Copy out the lines of the records below, and only those lines, from the one with "Continue the Blender Python script for this scene: part 5, from" through the one with "rose skein', lift=0.016)", exactly as they appear.

-------

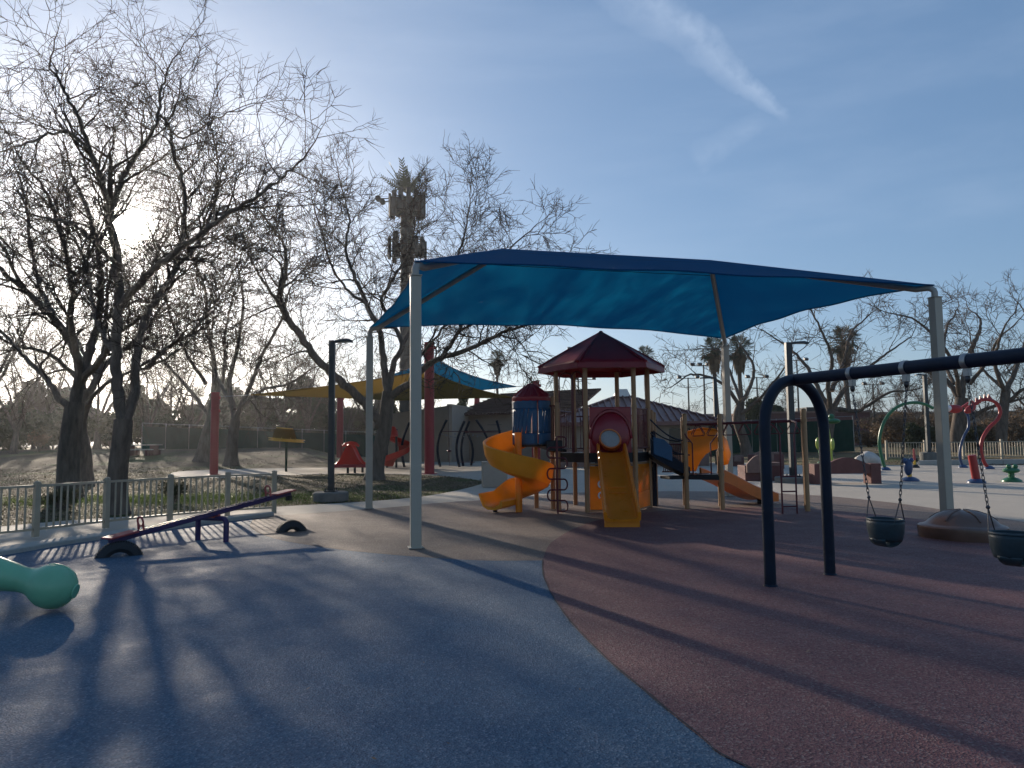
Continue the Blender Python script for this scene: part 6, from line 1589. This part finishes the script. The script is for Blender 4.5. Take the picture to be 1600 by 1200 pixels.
# --- generic background trees: a few kinds, copied
def gen_bare(seed, H, key=7, rad=0.0115, n_l=5, dens=0.5):
    rg = random.Random(seed); tr = Tree(seed, rad, key, lift=0.03, dens=dens, nspr=2, spray_len=(1.1, 2.3))
    tk_top = Vector((rg.uniform(-0.2, 0.2), rg.uniform(-0.2, 0.2), H * 0.24))
    for k in range(n_l):
        an = 2 * math.pi * k / n_l + rg.uniform(-0.4, 0.4); e = Vector((math.cos(an), math.sin(an), 0)); sp_ = rg.uniform(0.16, 0.42) * H
        pts = [tk_top - Vector((0, 0, 0.3)), tk_top + e * sp_ * 0.3 + Vector((0, 0, H * 0.16)), tk_top + e * sp_ * 0.65 + Vector((0, 0, H * 0.36)), tk_top + e * sp_ + Vector((rg.uniform(-.5, .5), 0, H * rg.uniform(0.48, 0.66)))]
        tr.limb(pts, 0.019 * H, 0.05, 0.2, 1.05, H * 0.22)
    P = [Vector((0, 0, -0.1)), Vector((0, 0, 0.5)), tk_top * 0.6, tk_top]
    m = MB(); m.tube(P, [0.045 * H, 0.032 * H, 0.028 * H, 0.024 * H], 12); tm = m.mesh('trunk', None, True, False)
    m = MB()
    for P, rs in tr.limbs: m.tube(P, rs, 7)
    lm = m.mesh('limb', None, True, False)
    v, f = tr.crown_arrays(); cm = mesh_np('crown', v, f)
    return tm, lm, cm
GB = [gen_bare(s, h) for s, h in ((41, 10.5), (42, 9.0), (43, 11.5))]
def put_gen(kind, px, Y, label, sc, rz, group):
    x = V(px, 690, Y).x; base = Vector((x, Y, tz(x, Y)))
    t = thing('bare_tree', label, 'tree', base, group); t.rotation_euler = (0, 0, rz); t.scale = (sc, sc, sc)
    tm, lm, cm = GB[kind]
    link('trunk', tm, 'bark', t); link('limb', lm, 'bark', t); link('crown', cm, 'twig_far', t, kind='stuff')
LA = ['bare tree at the far left edge of the photo beyond the broad tree', 'dense bare tree far left, next in from the left edge', 'far bare tree seen just left of the broad tree trunk', 'far bare tree showing between the broad tree and the near furrowed trunk', 'far bare tree right of the near furrowed trunk, above the green windscreen start', 'thin far bare tree left of the pale trunk by the short red pole', 'small far bare tree directly behind the pale trunk by the short red pole', 'far bare tree between the slender forked tree and the hat post', 'far bare tree right above the yellow hat', 'tall far bare tree between the hat post and the lawn lamp post', 'far bare tree right of the lawn lamp post over the saddle slide', 'far bare tree behind the leaning middle tree trunk', 'small far bare tree showing beside the tallest red pole']
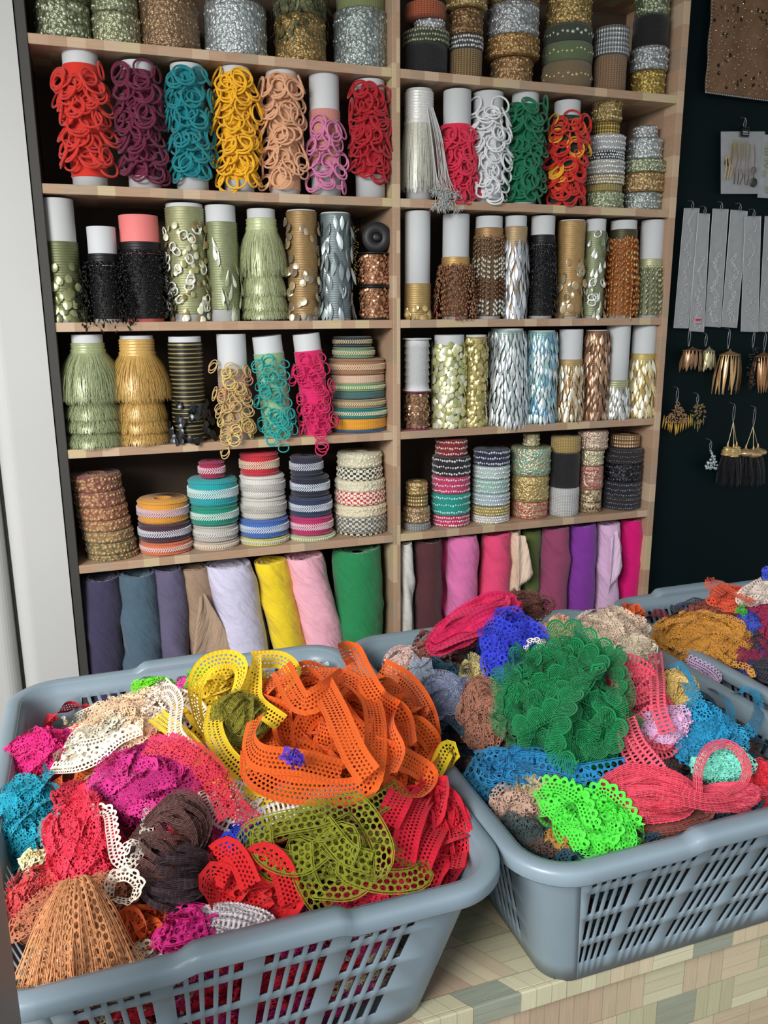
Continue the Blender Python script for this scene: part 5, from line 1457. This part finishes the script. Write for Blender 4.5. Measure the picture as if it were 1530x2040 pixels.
bundle(1, 1290, 1580, 92, 58, -6, (230, 66, 88), 0.011, 'thread', 40, 'rose red lace skein tied in the middle, by the front rim', 'hank', lift=0.03, thick=0.6,
       tapes=[[(1390, 1580, 0.045), (1392, 1530, 0.05, 0.4), (1415, 1490, 0.055, 0.3), (1455, 1485, 0.055, 0.3), (1485, 1520, 0.05, 0.3), (1480, 1560, 0.045, 0.3), (1440, 1580, 0.045)], [(1200, 1560, 0.03, 0.6), (1260, 1530, 0.045, 0.5), (1330, 1560, 0.05), (1400, 1590, 0.05), (1470, 1585, 0.04), (1530, 1575, 0.03)], [(1330, 1590, 0.05), (1400, 1605, 0.045), (1460, 1610, 0.035), (1500, 1620, 0.02)]])
bundle(1, 1440, 1590, 74, 26, 4, (226, 72, 96), 0.010, 'thread', 22, 'loose rose tail of the tied skein beside the mint bunch', 'hank', lift=0.026)
bundle(1, 1528, 1570, 40, 60, 0, (206, 34, 52), 0.016, 'curly', 16, 'crimson curly lace cut by the frame, beside the rose skein', lift=0.016)

# far basket
bundle(2, 1425, 1222, 62, 36, 0, (154, 84, 70), 0.011, 'curly', 22, 'rust brown curly lace behind the ochre heap', lift=0.0)
bundle(2, 1465, 1192, 50, 28, -20, (222, 84, 52), 0.014, 'ladder', 14, 'orange red lace bunch at the far rim', lift=0.03, tapes=[[(1500, 1200, 0.05), (1460, 1180, 0.06), (1430, 1160, 0.065), (1415, 1152, 0.06, 0.6), (1412, 1165, 0.05, 0.6), (1440, 1185, 0.05)]])
bundle(2, 1505, 1182, 44, 24, 15, (228, 200, 190), 0.012, 'ladder', 12, 'pinkish white lace on top of the mixed far heap', lift=0.05)
bundle(2, 1526, 1142, 12, 18, 0, (60, 76, 200), 0.010, 'curly', 6, 'tip of blue lace at the far edge of view', lift=0.06)
bundle(2, 1488, 1240, 30, 30, 0, (62, 76, 176), 0.012, 'curly', 14, 'small blue lace bunch beside the ochre heap', lift=0.02)
bundle(2, 1478, 1215, 14, 14, 0, (60, 160, 60), 0.008, 'curly', 5, 'speck of green lace above the small blue bunch', lift=0.04)
bundle(2, 1522, 1240, 36, 50, 0, (146, 30, 70), 0.013, 'curly', 18, 'maroon lace at the edge of the far basket', lift=0.01)
bundle(2, 1510, 1320, 44, 46, 0, (126, 34, 66), 0.013, 'curly', 14, 'dark wine lace below the maroon lace', lift=-0.01)
bundle(2, 1505, 1285, 30, 26, 0, (44, 46, 50), 0.012, 'curly', 10, 'charcoal lace between the maroon and ochre lace', lift=0.0)
bundle(2, 1395, 1275, 92, 60, -18, (192, 132, 50), 0.011, 'curly', 44, 'large ochre curly lace heap spilling over the rim', lift=0.03, thick=0.5, tapes=[[(1300, 1250, 0.05), (1350, 1245, 0.05), (1400, 1230, 0.055)], [(1420, 1290, 0.05), (1455, 1320, 0.04), (1490, 1330, 0.03), (1500, 1350, 0.02)], [(1455, 1240, 0.05, 0.6), (1480, 1255, 0.045, 0.7), (1470, 1275, 0.04, 0.6)]])
bundle(2, 1322, 1260, 50, 22, 4, (150, 98, 50), 0.010, 'curly', 14, 'brown ochre lace skein reaching toward the cream lace', 'hank', lift=0.02)

# ------------------------------------------------------------------ goods hung on the dark board
YB = 0.05


def wall_pt(px, py, y=0.035):
    return on_y(px, py, y)


WIRE = foil((150, 152, 156), 0.3)


def hook(root, top, bottom, r=0.0007):
    m_ = MB(); t = np.array(top); b_ = np.array(bottom)
    L = t[2]-b_[2]
    pts = [(0.0, 0.018, 0.004), (0.0, 0.0, 0.002), (0.003, -0.003, -0.006), (0.0035, -0.003, -L*0.6), (0.0, -0.003, -L), (-0.0035, -0.003, -L*0.6), (-0.002, -0.003, -0.006), (0.001, -0.001, 0.001)]
    m_.tube(catmull(np.array(pts)+t-np.array(root.location), 0.003), r, 5)
    m_.build('wire_hook', WIRE, root)


@cached
def film(clear=0.4):
    m = M('clear_film', 0.15, 0, 0.5)
    n = m.noise(m.coord(), 60.0, 3)
    m.color(m.mix(n, lin((176, 178, 180)), lin((206, 208, 210))))
    m.bump(n, 0.5, 0.003)
    t = m.node('ShaderNodeBsdfTransparent'); mx = m.node('ShaderNodeMixShader'); mx.inputs[0].default_value = clear
    m.nt.links.new(m.b.outputs[0], mx.inputs[1]); m.nt.links.new(t.outputs[0], mx.inputs[2]); m.nt.links.new(mx.outputs[0], m.out.inputs[0])
    return m.mat


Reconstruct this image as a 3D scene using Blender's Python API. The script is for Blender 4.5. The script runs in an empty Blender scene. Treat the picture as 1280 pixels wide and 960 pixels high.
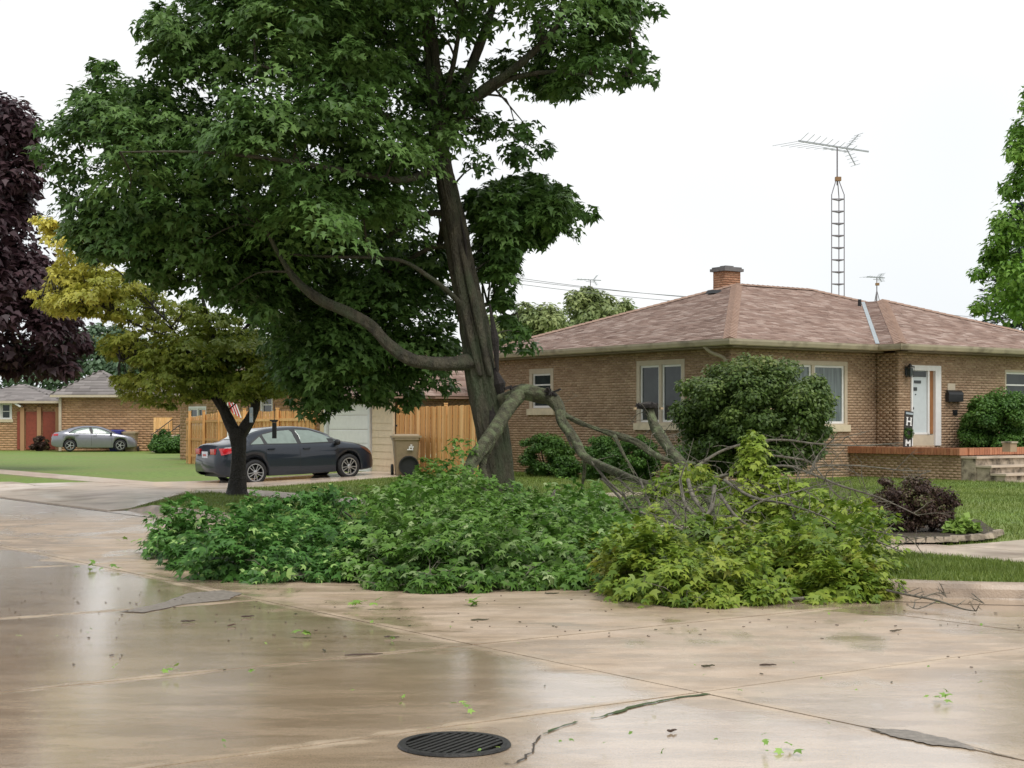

-------

> FULL ANSWER:
Continue the Blender Python script for this scene: part 5, from line 1457. This part finishes the script. Write for Blender 4.5. Measure the picture as if it were 1530x2040 pixels.
bundle(1, 1290, 1580, 92, 58, -6, (230, 66, 88), 0.011, 'thread', 40, 'rose red lace skein tied in the middle, by the front rim', 'hank', lift=0.03, thick=0.6,
       tapes=[[(1390, 1580, 0.045), (1392, 1530, 0.05, 0.4), (1415, 1490, 0.055, 0.3), (1455, 1485, 0.055, 0.3), (1485, 1520, 0.05, 0.3), (1480, 1560, 0.045, 0.3), (1440, 1580, 0.045)], [(1200, 1560, 0.03, 0.6), (1260, 1530, 0.045, 0.5), (1330, 1560, 0.05), (1400, 1590, 0.05), (1470, 1585, 0.04), (1530, 1575, 0.03)], [(1330, 1590, 0.05), (1400, 1605, 0.045), (1460, 1610, 0.035), (1500, 1620, 0.02)]])
bundle(1, 1440, 1590, 74, 26, 4, (226, 72, 96), 0.010, 'thread', 22, 'loose rose tail of the tied skein beside the mint bunch', 'hank', lift=0.026)
bundle(1, 1528, 1570, 40, 60, 0, (206, 34, 52), 0.016, 'curly', 16, 'crimson curly lace cut by the frame, beside the rose skein', lift=0.016)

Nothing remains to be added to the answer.